Herm Edwards Discusses Social Media, Pac-12, Upsets In College Football

Being a student-athlete provides a platform, "but you've got to use it correctly," Herm Edwards says

Taz and the Moose
November 01, 2018 - 10:00 am

USA Today Images

Herm Edwards is 64 years old, but he has no problem connecting with millennials – even the ones obsessed with social media.

“Well, it’s like anything else,” Edwards said on Taz & The Moose. “I think when you try to understand them – and I have young kids. I have a 13- and a 12-year old. They don’t have phones yet, but I understand what’s going on in the world. I tell (my players) this: Being a college athlete is a tremendous opportunity to have a platform, but you’ve got to use it correctly. When you tweet something out, it becomes your resume for the rest of your life – and that resume belongs to not only you, but to the university that you represent and your family’s last name.”

In other words, think before you hit publish.

“You got to be careful,” Edwards said. “You got to realize in life, you don’t want to be so much liked; you want to be respected. How do you do that? You do that by understanding there’s certain things that you just can’t do as a student-athlete. I don’t want to be in your mess. I don’t want to be in a press conference talking about ‘My bad.’ It’s not your bad; it’s my bad. I’m sitting there talking about your bad.”

All in all, Edwards has enjoyed his first season at Arizona State. The Sun Devils (4-4) have lost four games by one score and won two games by a field goal, including a Week 2 matchup against Michigan State, 16-13.

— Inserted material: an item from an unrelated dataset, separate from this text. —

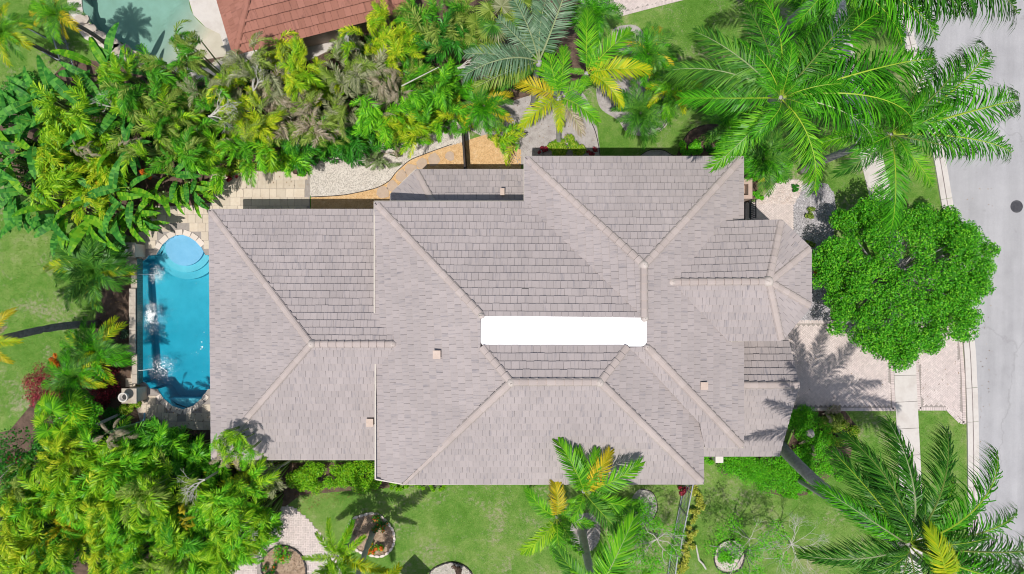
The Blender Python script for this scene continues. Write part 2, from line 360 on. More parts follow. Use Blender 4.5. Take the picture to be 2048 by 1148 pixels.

“We played a lot of tough football games,” Edwards said. “We’ve been very competitive in all these games, and we’re trying to build a program, there’s no doubt about it. It’s been fun.”

After a few months on the sidelines, Edwards has learned that coaching in college is a lot different than coaching in the NFL.

“This is why you see so many upsets in college football, in my opinion, now that I’ve been involved in it,” he said. “The emotions of young people, when you line up on Saturday, you really don’t know where they’re at. You think you know, but you don’t. You really don’t. There’s so much in a young man’s mind, and can you keep him focused week in and week out? That’s the key. That’s why you see all the upsets. You see things and you go, ‘How did that just happen?’ It’s a part of college football.”

Arizona State beat USC, 38-35, last weekend and will face No. 15 Utah (6-2) this Saturday. Kickoff is at 4 p.m. ET.